I was working with a new group of junior high students last week and one of the other teachers said that one of the students would never own up to having done anything wrong. So he can’t actually learn any lessons from his mistakes. No surprise, but the student is a white male.
It is normal for adolescents to walk around in a fog about the impacts of their words and actions. We as teachers are always calling their attention to lost items or poor choices of words. That is “their work.” They need a place and a community that holds them accountable in ways that they learn how to be engaged and aware adults. Otherwise they are like toddlers in grown bodies.
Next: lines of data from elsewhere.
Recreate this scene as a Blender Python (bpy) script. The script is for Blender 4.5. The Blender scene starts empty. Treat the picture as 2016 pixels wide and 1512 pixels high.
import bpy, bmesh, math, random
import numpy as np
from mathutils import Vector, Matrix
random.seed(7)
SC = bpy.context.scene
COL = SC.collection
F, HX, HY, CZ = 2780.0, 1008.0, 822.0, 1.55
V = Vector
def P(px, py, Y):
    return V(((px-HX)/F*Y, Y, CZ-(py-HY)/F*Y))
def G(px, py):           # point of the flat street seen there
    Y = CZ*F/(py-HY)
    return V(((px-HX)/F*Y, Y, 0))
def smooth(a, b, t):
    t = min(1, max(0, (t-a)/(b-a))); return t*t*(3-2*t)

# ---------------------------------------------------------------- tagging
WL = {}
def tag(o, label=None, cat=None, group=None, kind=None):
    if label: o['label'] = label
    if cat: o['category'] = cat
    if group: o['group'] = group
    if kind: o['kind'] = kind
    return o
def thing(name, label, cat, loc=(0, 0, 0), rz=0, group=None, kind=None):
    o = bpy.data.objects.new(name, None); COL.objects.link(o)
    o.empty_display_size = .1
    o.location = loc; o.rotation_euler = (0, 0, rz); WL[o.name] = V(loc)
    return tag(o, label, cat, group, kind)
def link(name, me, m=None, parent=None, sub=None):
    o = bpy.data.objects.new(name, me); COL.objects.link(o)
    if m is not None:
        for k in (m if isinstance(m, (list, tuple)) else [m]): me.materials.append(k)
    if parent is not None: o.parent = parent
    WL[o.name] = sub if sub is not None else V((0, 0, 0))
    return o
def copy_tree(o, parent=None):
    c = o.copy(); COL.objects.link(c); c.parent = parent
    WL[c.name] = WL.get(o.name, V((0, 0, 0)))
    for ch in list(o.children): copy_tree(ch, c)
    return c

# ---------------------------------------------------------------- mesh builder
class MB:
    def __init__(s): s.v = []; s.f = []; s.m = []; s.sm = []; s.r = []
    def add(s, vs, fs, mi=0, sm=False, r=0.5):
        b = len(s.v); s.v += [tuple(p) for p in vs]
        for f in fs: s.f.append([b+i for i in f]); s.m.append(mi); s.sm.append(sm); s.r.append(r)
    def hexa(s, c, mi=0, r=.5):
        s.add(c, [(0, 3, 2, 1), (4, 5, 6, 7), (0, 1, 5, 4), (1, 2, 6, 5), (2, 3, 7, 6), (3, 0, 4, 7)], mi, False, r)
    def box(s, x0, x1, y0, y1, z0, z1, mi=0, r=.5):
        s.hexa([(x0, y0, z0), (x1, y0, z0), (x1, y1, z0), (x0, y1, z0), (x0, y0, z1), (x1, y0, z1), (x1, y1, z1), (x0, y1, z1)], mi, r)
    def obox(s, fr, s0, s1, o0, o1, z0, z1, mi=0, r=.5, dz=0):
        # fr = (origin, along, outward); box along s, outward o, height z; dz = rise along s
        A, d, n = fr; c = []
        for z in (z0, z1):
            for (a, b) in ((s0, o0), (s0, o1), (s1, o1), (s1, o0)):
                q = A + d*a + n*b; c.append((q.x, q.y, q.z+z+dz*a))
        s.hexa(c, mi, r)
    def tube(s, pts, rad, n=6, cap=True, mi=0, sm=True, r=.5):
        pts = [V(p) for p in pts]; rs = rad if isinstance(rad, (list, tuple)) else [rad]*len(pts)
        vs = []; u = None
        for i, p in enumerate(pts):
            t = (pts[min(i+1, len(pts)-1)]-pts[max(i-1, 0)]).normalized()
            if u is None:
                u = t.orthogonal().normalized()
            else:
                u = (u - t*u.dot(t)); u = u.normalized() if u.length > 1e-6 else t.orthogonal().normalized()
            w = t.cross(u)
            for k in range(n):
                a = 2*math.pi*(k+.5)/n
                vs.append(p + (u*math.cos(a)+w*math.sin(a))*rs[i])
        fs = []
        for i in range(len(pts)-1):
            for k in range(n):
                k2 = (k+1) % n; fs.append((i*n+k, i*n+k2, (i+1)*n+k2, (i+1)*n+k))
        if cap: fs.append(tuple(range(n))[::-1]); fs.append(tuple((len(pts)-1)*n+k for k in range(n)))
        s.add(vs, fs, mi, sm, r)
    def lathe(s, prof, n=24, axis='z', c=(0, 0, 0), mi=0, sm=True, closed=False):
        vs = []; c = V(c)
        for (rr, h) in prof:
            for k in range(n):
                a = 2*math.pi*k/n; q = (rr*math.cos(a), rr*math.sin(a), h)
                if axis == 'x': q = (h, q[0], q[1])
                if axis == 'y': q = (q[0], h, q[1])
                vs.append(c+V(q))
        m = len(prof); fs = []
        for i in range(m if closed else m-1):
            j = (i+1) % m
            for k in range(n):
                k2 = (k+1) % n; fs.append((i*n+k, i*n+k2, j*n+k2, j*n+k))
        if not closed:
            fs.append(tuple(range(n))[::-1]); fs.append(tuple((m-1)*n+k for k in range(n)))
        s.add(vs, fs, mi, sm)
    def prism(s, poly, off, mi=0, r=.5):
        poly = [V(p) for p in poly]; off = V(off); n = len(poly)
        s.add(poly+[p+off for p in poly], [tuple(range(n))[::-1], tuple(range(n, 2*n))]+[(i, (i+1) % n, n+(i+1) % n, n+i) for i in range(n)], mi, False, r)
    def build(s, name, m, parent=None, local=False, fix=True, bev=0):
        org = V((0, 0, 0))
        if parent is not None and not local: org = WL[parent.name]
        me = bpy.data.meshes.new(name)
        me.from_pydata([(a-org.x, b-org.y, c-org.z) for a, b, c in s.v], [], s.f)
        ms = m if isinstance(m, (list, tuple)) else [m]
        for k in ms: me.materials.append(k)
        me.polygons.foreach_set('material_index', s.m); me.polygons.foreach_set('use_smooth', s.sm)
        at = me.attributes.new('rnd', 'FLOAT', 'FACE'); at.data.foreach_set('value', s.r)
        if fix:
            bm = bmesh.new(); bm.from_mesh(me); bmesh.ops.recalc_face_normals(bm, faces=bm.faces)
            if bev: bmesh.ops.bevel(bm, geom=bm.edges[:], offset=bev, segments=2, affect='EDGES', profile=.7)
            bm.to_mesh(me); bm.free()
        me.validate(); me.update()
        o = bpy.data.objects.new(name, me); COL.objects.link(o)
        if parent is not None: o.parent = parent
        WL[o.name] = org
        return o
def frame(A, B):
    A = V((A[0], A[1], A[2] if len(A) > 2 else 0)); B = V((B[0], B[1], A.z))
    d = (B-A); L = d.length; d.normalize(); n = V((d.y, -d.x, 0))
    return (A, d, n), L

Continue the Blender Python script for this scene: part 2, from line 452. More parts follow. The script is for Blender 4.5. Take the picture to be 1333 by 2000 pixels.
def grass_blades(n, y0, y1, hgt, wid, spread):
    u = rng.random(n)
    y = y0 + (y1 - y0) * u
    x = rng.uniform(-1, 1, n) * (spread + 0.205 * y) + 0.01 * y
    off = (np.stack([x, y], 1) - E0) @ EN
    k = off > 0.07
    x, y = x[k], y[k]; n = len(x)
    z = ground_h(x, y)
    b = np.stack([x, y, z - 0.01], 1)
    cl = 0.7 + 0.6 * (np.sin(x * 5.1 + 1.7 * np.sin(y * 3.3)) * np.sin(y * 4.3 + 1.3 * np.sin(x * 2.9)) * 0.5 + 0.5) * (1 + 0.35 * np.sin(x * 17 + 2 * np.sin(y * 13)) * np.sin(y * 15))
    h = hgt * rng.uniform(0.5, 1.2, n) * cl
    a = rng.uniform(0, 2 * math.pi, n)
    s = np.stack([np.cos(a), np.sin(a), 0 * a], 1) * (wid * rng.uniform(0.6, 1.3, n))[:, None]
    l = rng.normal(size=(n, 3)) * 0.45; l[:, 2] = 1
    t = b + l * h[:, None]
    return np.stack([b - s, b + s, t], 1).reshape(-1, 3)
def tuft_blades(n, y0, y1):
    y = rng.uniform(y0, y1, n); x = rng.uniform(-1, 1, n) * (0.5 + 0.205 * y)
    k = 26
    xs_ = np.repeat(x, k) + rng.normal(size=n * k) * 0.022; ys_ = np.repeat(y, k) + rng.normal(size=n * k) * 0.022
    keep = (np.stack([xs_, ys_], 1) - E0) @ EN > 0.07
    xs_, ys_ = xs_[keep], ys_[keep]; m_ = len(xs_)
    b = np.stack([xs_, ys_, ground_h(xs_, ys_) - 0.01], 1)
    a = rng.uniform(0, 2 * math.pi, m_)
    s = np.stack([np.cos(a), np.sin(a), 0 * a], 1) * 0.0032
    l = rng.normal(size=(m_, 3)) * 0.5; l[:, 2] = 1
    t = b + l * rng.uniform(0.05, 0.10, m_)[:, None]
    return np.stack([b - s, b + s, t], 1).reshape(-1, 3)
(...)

I had a conversation with the other teacher and we talked about how when a young person exhibits strict binary thinking, then any of their behaviors that are outside of their side of the binary are invisible to them. For instance is there is a boy who believes that boys are a certain way and girls are a certain way, that boy will be clueless about any actions of their own that are girly.
This is part of the process of becoming an adult. You move beyond childish binary thinking. If your identities do not conform to the dominant forms of the binary, then you have to grow up faster because of self-preservation. You have to be able to read the room.
But if your primary identities conform to the dominant versions then your cluelessness is never challenged. The longer your cluelessness goes unchallenged the more difficult it is to accept alternate viewpoints.
This is reinforced on children. Some of the harshest childhoods are found among owning class white males. They may grow up under economic privilege but there is a series of lies they need to believe about themselves and the world in order justify that privilege. In order to get them to believe those lies about themselves they need to stifle any parts of themselves that don’t fit the molds.
I’m not justifying the guy you are talking about, just saying that he probably wasn’t held accountable as a child and never grew up into a functional adult (at least regarding race). And that many white men, myself included, grew up having big blind spots around race and gender.